Zu diesen Pluspunkten gehörte noch der einzige Dokumentartheaterbeitrag »Stolperstein Staatstheater«, in dem der in diesem Genre erfahrene Hans-Werner Kroesinger und seine Koautorin Regine Dura dem Badischen Staatstheater Karlsruhe eine Geschichtsaufarbeitung widmeten. Gerade recht zum Stadtgeburtstag 300 Jahre Karlsruhe wird dabei an ein dunkles Kapitel Kulturpolitik erinnert, das freilich auch stellvertretend für andere Orte im »Reich« stehen konnte, deren Theater nach dem Machtantritt des »Führers« (wie auch das lokale »Kampfblatt« hieß) die »Gleichschaltung« vollzogen.

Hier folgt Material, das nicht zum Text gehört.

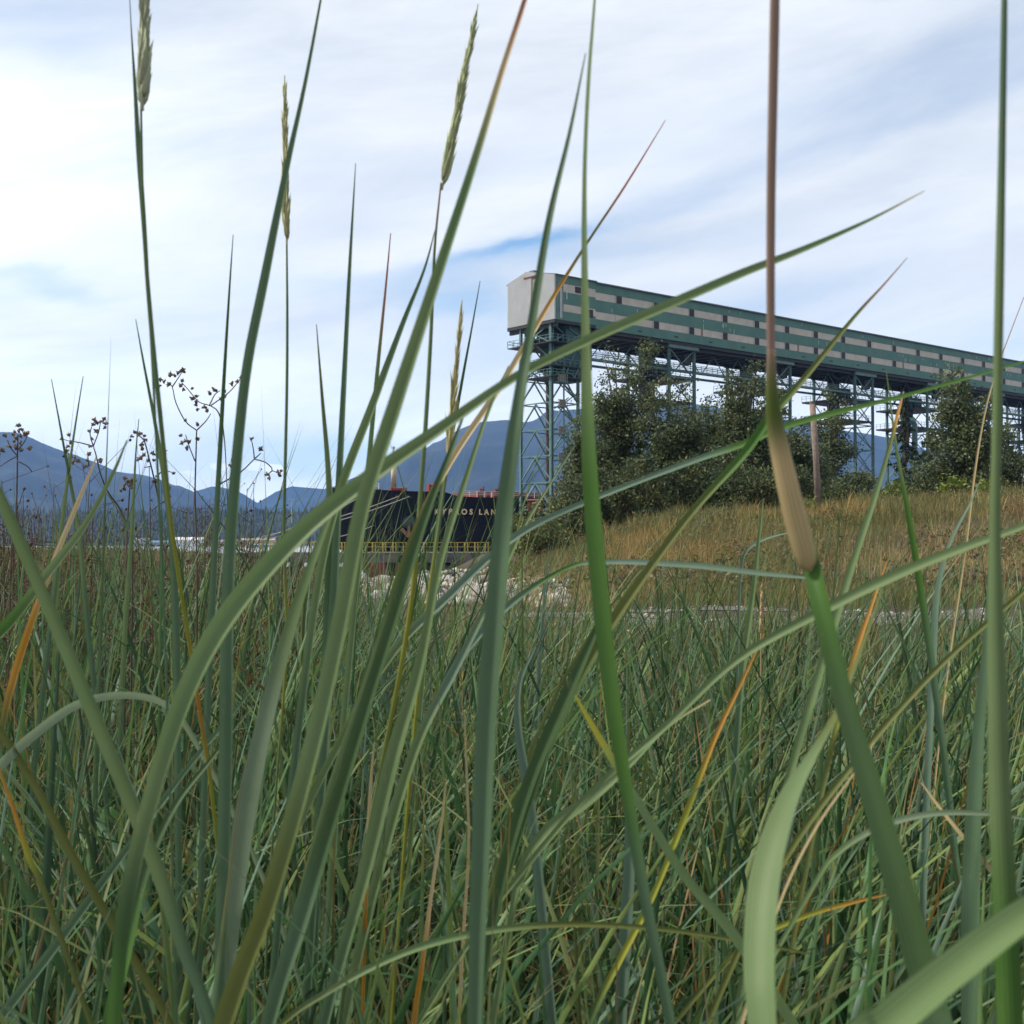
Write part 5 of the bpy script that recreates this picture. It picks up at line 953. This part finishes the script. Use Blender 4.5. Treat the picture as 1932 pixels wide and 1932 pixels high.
t = stalk('thick green stalk rising straight up along the right edge', [(1908, 2000, 60, 's'), (1898, 1750, 56, 's'), (1886, 1500, 50, 'g'), (1880, 1250, 40, 'g'), (1877, 1000, 26, 'g'), (1881, 780, 22, 'g'), (1886, 520, 21, 'g'), (1891, 250, 17, 'b'), (1895, 0, 14, 'b'), (1897, -130, 9, 'b')], .42, .46)

# ------------------------------------------------------------------ dark seedy weeds at the left
m_weed = mat('weed_stem', (.085, .060, .050), .8, .3, 60); m_seed = mat('weed_seed', (.17, .125, .095), .9, .4, 300)
import bmesh
def seed_mesh(seed):
    r = random.Random(seed); bm = bmesh.new(); bmesh.ops.create_icosphere(bm, subdivisions=2, radius=.42)
    for v in r.sample(list(bm.verts), 9): v.co = v.co * r.uniform(1.7, 2.3)
    for v in bm.verts: v.co.z *= 1.15
    me = bpy.data.meshes.new('seed_head'); bm.to_mesh(me); bm.free(); me.materials.append(m_seed); return me
seeds = [seed_mesh(k) for k in range(4)]
def weed(label, d, stems, heads, jitter=1):
    b = P(stems[0][0][0], stems[0][0][1], d); t = thing('seeding_weed', (b.x, b.y, 0), label, 'weed', 'dark seeding weeds at the left'); q = MB(); r = random.Random(int(heads[0][0]))
    for i, s_ in enumerate(stems):
        pts = [P(x, y, d + .02 * math.sin(i + k)) for k, (x, y) in enumerate(s_)]
        if i == 0: pts = [Vector((pts[0].x + .02, pts[0].y, -.02)), Vector((pts[0].x, pts[0].y, pts[0].z * .5))] + pts
        c_ = [Vector(v) for v in catmull([np.array(p) for p in pts], 4)]; w_ = (4.2 if i == 0 else 2.6) * d / F / 2; q.tube(c_, [w_ * (1 - .45 * k / len(c_)) for k in range(len(c_))], 6)
    q.build('stem', m_weed, t, True)
    for (x, y) in heads:
        o = bpy.data.objects.new('seed_head', r.choice(seeds)); C.objects.link(o); o.parent = t; p = P(x, y, d + r.uniform(-.02, .02)); o.location = p - Vector(t.location); s_ = r.uniform(5.2, 7.8) * d / F; o.scale = (s_,) * 3; o.rotation_euler = (r.uniform(0, 3), r.uniform(0, 3), 0)
    return t
weed('forked weed with the widest seed sprays between the tall seed stalk and the dark blade', 2.2, [[(372, 1150), (370, 1000), (368, 930), (370, 850), (371, 812)], [(371, 812), (350, 795), (332, 760), (325, 730), (316, 722)], [(325, 730), (335, 715), (345, 700)], [(371, 812), (388, 795), (398, 780)], [(420, 800), (410, 775), (395, 765), (375, 758), (355, 735), (343, 722)], [(395, 765), (405, 745), (415, 737)], [(398, 765), (430, 742), (448, 722), (460, 705)], [(368, 870), (358, 845), (350, 820)], [(420, 800), (425, 850), (430, 960)]],
     [(309, 720), (318, 726), (303, 716), (336, 703), (345, 697), (329, 708), (322, 706), (300, 728), (341, 728), (344, 717), (341, 727), (346, 735), (363, 733), (362, 752), (371, 748), (370, 757), (369, 764), (373, 772), (395, 741), (404, 736), (386, 768), (391, 775), (416, 752), (424, 738), (424, 748), (448, 720), (437, 724), (455, 712), (350, 793), (372, 800), (350, 832), (343, 836), (357, 834), (352, 845), (456, 775), (340, 822), (372, 828)])
weed('leaning weed with a long purple stem and a round seed spray on top', 2.3, [[(250, 1060), (242, 1000), (226, 960), (205, 930), (190, 895), (181, 858), (176, 842)], [(176, 842), (186, 815), (190, 795)], [(176, 842), (170, 820), (173, 805)], [(176, 842), (150, 835), (130, 832), (118, 828)], [(168, 880), (165, 855)]],
     [(178, 792), (182, 797), (190, 795), (196, 790), (200, 799), (175, 800), (198, 806), (168, 813), (182, 813), (173, 828), (170, 842), (116, 828), (130, 820), (134, 833), (128, 842), (126, 850), (168, 857), (165, 868), (160, 880), (190, 870), (134, 862), (141, 862), (137, 872), (146, 870)])
weed('small weed with a seed cluster above the left mountain summit', 2.4, [[(20, 1080), (30, 990), (32, 920), (33, 860), (34, 820)], [(33, 860), (20, 845), (14, 830)], [(33, 850), (45, 835), (52, 822)], [(33, 860), (15, 870), (0, 880)], [(33, 870), (52, 880), (60, 890)]],
     [(10, 822), (24, 820), (34, 803), (40, 810), (38, 822), (30, 826), (46, 818), (52, 818), (27, 832), (38, 835), (18, 842), (30, 844), (40, 850), (55, 846), (4, 848), (35, 812), (28, 815)])
weed('upright weed with seeds along its stem beside the tallest stalk', 2.2, [[(330, 1150), (305, 1020), (300, 950), (290, 900), (280, 860), (272, 832), (258, 818)], [(272, 832), (262, 840)], [(296, 900), (308, 888), (330, 893)], [(285, 880), (272, 882)], [(305, 950), (318, 938)]],
     [(254, 815), (262, 818), (248, 823), (272, 822), (275, 830), (268, 838), (268, 845), (272, 858), (266, 864), (280, 868), (288, 855), (306, 842), (310, 850), (303, 862), (328, 893), (309, 888), (312, 898), (290, 868), (262, 866), (292, 906), (318, 920)])
weed('short weed with a small seed spray left of the tallest stalk', 2.4, [[(238, 1120), (240, 1000), (243, 950), (245, 920)], [(245, 920), (235, 908)], [(245, 915), (255, 908)]], [(236, 902), (242, 908), (246, 914), (256, 907), (235, 914), (248, 905), (233, 920), (250, 920), (228, 925)])
weed('weed with two balls on bare twigs right of the dark blade', 2.2, [[(398, 1160), (400, 1030), (405, 970), (412, 920), (430, 905), (455, 890), (480, 866)], [(480, 866), (478, 848), (475, 832)], [(480, 866), (492, 855)], [(480, 866), (500, 872), (512, 882), (514, 888), (525, 892)], [(514, 888), (505, 895)]],
     [(474, 828), (492, 846), (524, 890), (527, 895), (504, 895), (508, 902), (530, 888), (436, 880), (442, 886), (446, 888)])
def weed_mass(n, seed):
    r = np.random.default_rng(seed); V = []; Fq = []; cc_ = []
    x, y, px = wedge(r, n, 2.6, 9, .3, .9, -150, 800); q = MB(); hd_ = []
    for i in range(n):
        h_ = r.uniform(.55, 1.18) * (1 if px[i] < 600 else .8); p0 = Vector((x[i], y[i], 0)); lx, ly = r.normal(0, .09, 2); p1 = p0 + Vector((lx, ly, h_)); pm_ = p0.lerp(p1, .5) + Vector((lx * .3, 0, 0)); q.tube([p0, pm_, p1], [.0022, .0018, .0008], 4, False)
        for k in range(r.integers(6, 13)):
            f = r.uniform(.62, 1.0); b = p0.lerp(p1, f); e = b + Vector((r.normal(0, .045), r.normal(0, .045), abs(r.normal(.03, .03)))); q.tube([b, e], [.0010, .0007], 3, False); hd_.append(e)
    q.build('w', m_weed, None); o = C.objects[-1]
    st = q
    base = np.array([(1, 0, 0), (-1, 0, 0), (0, 1, 0), (0, -1, 0), (0, 0, 1), (0, 0, -1)]) * .0042; fc = [(0, 2, 4), (2, 1, 4), (1, 3, 4), (3, 0, 4), (2, 0, 5), (1, 2, 5), (3, 1, 5), (0, 3, 5)]
    vv = [tuple(v.co) for v in o.data.vertices]; ff = [tuple(p.vertices) for p in o.data.polygons]; nb = len(vv); bpy.data.objects.remove(o)
    cols = [(.10, .065, .045)] * nb
    for e in hd_:
        b0 = len(vv); s_ = random.uniform(.6, 1.3); vv += [(e.x + b[0] * s_, e.y + b[1] * s_, e.z + b[2] * s_) for b in base]; ff += [tuple(k + b0 for k in f) for f in fc]; c = random.choice([(.09, .05, .038), (.13, .075, .05), (.20, .14, .09), (.06, .04, .035)]); cols += [c] * 6
    me = bpy.data.meshes.new('dry_weeds'); me.from_pydata(vv, [], ff); a = me.color_attributes.new('Col', 'FLOAT_COLOR', 'POINT'); a.data.foreach_set('color', np.concatenate([np.array(cols), np.ones((len(vv), 1))], 1).astype(np.float32).ravel())
    return tag(link_mesh('dry_weeds', me, m_grass), 'brown seeding weeds mixed through the grass at the left', 'weeds', kind='stuff')
weed_mass(800, 55)

# ------------------------------------------------------------------ haze
hm = bpy.data.materials.new('haze'); hm.use_nodes = True; t = hm.node_tree; t.nodes.clear(); out = t.nodes.new('ShaderNodeOutputMaterial'); pv = t.nodes.new('ShaderNodeVolumePrincipled')
pv.inputs['Color'].default_value = (.20, .45, 1.0, 1); pv.inputs['Density'].default_value = .60e-4; pv.inputs['Anisotropy'].default_value = .0; t.links.new(pv.outputs[0], out.inputs['Volume'])
q = MB(); q.box((0, 4450, 330), (19000, 9100, 684)); tag(q.build('haze', hm), 'thin blue air haze over the inlet', 'haze', kind='stuff')
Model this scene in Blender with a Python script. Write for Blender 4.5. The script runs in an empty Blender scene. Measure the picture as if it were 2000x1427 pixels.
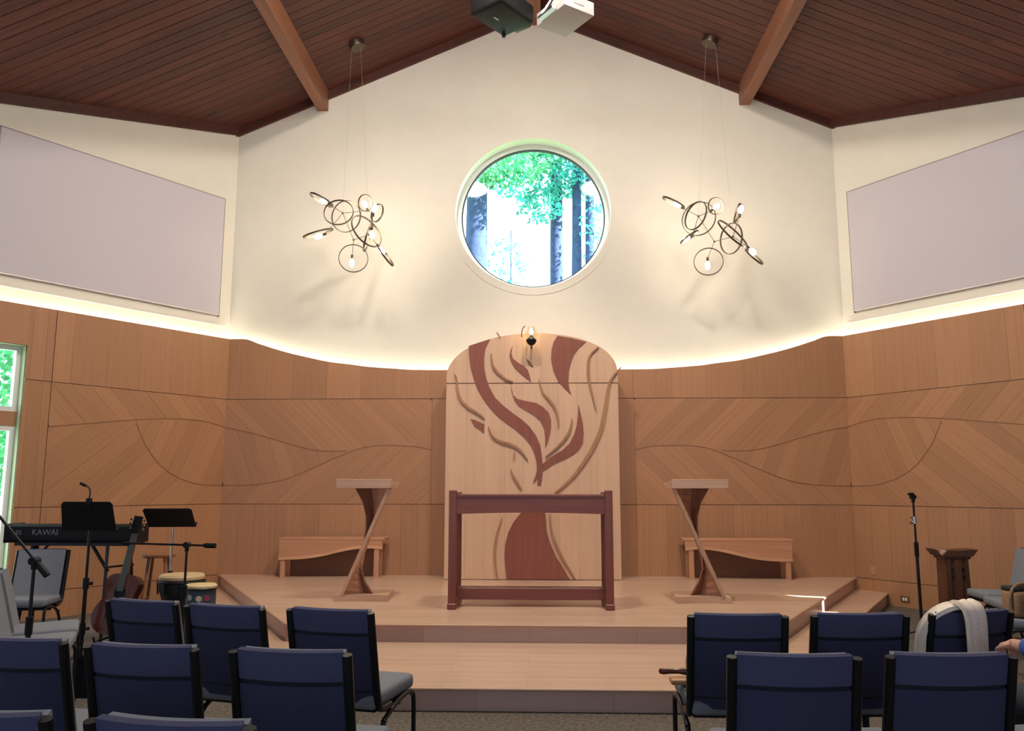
import bpy, bmesh, math, random
from mathutils import Vector, Matrix
random.seed(7)
SC = bpy.context.scene
COL = SC.collection
PI = math.pi

# ------------------------------------------------------------------ camera
CAM_LOC = Vector((0.0885, 0.0, 1.45))
PITCH, YAW, ROLL, FPX = 0.1483, 0.0336, 0.001, 1591.77
fw = Vector((-math.sin(YAW) * math.cos(PITCH), math.cos(YAW) * math.cos(PITCH), math.sin(PITCH)))
rt = Vector((math.cos(YAW), math.sin(YAW), 0)); up = rt.cross(fw)
rt, up = math.cos(ROLL) * rt + math.sin(ROLL) * up, -math.sin(ROLL) * rt + math.cos(ROLL) * up
cd = bpy.data.cameras.new('camera'); cam = bpy.data.objects.new('camera', cd); COL.objects.link(cam)
cam.matrix_world = Matrix(((rt.x, up.x, -fw.x, CAM_LOC.x), (rt.y, up.y, -fw.y, CAM_LOC.y), (rt.z, up.z, -fw.z, CAM_LOC.z), (0, 0, 0, 1)))
cd.sensor_fit = 'HORIZONTAL'; cd.sensor_width = 36.0; cd.lens = FPX * 36.0 / 2000.0; cd.clip_end = 300
SC.camera = cam

# ------------------------------------------------------------------ world, sun, large lights, exposure
wd = bpy.data.worlds.new('overcast_sky'); SC.world = wd; wd.use_nodes = True
bg = wd.node_tree.nodes['Background']; bg.inputs[0].default_value = (0.78, 0.93, 1.0, 1); bg.inputs[1].default_value = 5.5

def light(name, typ, loc, power, col, aim=None, **kw):
    ld = bpy.data.lights.new(name, typ); ld.energy = power; ld.color = col
    for k, v in kw.items(): setattr(ld, k, v)
    o = bpy.data.objects.new(name, ld); COL.objects.link(o); o.location = loc
    if aim is not None:
        o.rotation_euler = (Vector(aim) - Vector(loc)).to_track_quat('-Z', 'Y').to_euler()
    return o
SUN_DIR = Vector((-0.80, 0.28, -0.62))       # travels from the right hand window towards the platform
light('sun', 'SUN', (12, 2, 9), 45.0, (1.0, 0.97, 0.92), aim=Vector((12, 2, 9)) + SUN_DIR, angle=0.009)
WARM = (1.0, 0.92, 0.82); COOL = (0.50, 0.68, 1.0)
# cool area lights added for daylight from unseen windows, which are not built
light('rear_daylight_fill', 'AREA', (0, -3.7, 2.2), 150, COOL, aim=(0, 6, 2.2), shape='RECTANGLE', size=7.0, size_y=2.4)
light('side_daylight_fill', 'AREA', (-8.2, 1.6, 2.0), 60, COOL, aim=(0, 4.5, 1.6), shape='RECTANGLE', size=4.0, size_y=2.6)
# added fill lights under the ceiling, out of view, without fixtures
for lx in (-2.6, 2.6):
    light('ceiling_fill', 'AREA', (lx * 0.5, 6.2, 7.7), 225, WARM, aim=(lx * 0.5, 7.4, 0.3), shape='DISK', size=0.6)
    light('ceiling_fill', 'AREA', (lx, 2.2, 6.9), 16, WARM, aim=(lx, 2.4, 0), shape='DISK', size=0.7)
    light('upper_wall_fill', 'AREA', (lx * 0.7, 4.2, 6.2), 44, WARM, aim=(lx * 0.2, 11.0, 8.6), shape='DISK', size=0.5)  # added fill that brightens the upper back wall
SC.view_settings.view_transform = 'Standard'; SC.view_settings.look = 'None'
SC.view_settings.gamma = 1.0; SC.view_settings.use_curve_mapping = False
SC.view_settings.exposure = 0.0

# ------------------------------------------------------------------ materials
def lin(c):
    return tuple((x / 255 / 12.92 if x / 255 <= 0.04045 else ((x / 255 + 0.055) / 1.055) ** 2.4) for x in c) + (1.0,)
MATS = {}
def newmat(name):
    m = bpy.data.materials.new(name); m.use_nodes = True
    nt = m.node_tree; b = nt.nodes['Principled BSDF']
    return m, nt, b
def plain(name, rgb, rough=0.5, metal=0.0, noise=0.0, nscale=40.0, bump=0.0, spec=None):
    if name in MATS: return MATS[name]
    m, nt, b = newmat(name); c = lin(rgb)
    b.inputs['Roughness'].default_value = rough; b.inputs['Metallic'].default_value = metal
    if spec is not None: b.inputs['Specular IOR Level'].default_value = spec
    tc = nt.nodes.new('ShaderNodeTexCoord'); nz = nt.nodes.new('ShaderNodeTexNoise')
    nz.inputs['Scale'].default_value = nscale; nz.inputs['Detail'].default_value = 4
    nt.links.new(tc.outputs['Object'], nz.inputs['Vector'])
    rp = nt.nodes.new('ShaderNodeValToRGB')
    rp.color_ramp.elements[0].position = 0.3; rp.color_ramp.elements[1].position = 0.7
    rp.color_ramp.elements[0].color = tuple(x * (1 - noise) for x in c[:3]) + (1,)
    rp.color_ramp.elements[1].color = tuple(min(1, x * (1 + noise)) for x in c[:3]) + (1,)
    nt.links.new(nz.outputs['Fac'], rp.inputs['Fac']); nt.links.new(rp.outputs['Color'], b.inputs['Base Color'])
    if bump:
        bp = nt.nodes.new('ShaderNodeBump'); bp.inputs['Strength'].default_value = bump; bp.inputs['Distance'].default_value = 0.004
        nt.links.new(nz.outputs['Fac'], bp.inputs['Height']); nt.links.new(bp.outputs['Normal'], b.inputs['Normal'])
    MATS[name] = m; return m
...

Vor der Kassenhalle des Staatstheaters erinnern jetzt zwei Stolpersteine an Opfer: an die in Ravensbrück umgekommene Schauspielerin und Soubrette Lilli Jank und den Staatsschauspieler Gemmecke, der wegen seiner Diffamierung, mit einer Jüdin verheiratet zu sein, 1937 Selbstmord beging. Kroesinger ergänzt: »Karlsruhe hat im Juli 1933 als erstes Haus an die Reichstheaterkammer gemeldet, dass es ›judenfrei‹ sei.« Was das für die in seinem Theatertreffenbeitrag erwähnten Einzelschicksale bedeutete, hat der Dokumentarist in Archiven gründlich recherchiert, wobei nicht zuletzt die kalte Bürokratensprache der von vier SchauspielerInnen zitierten Belege erschüttert. In aller Nüchternheit waren diese »Stolpersteine« ein echtes Requiem.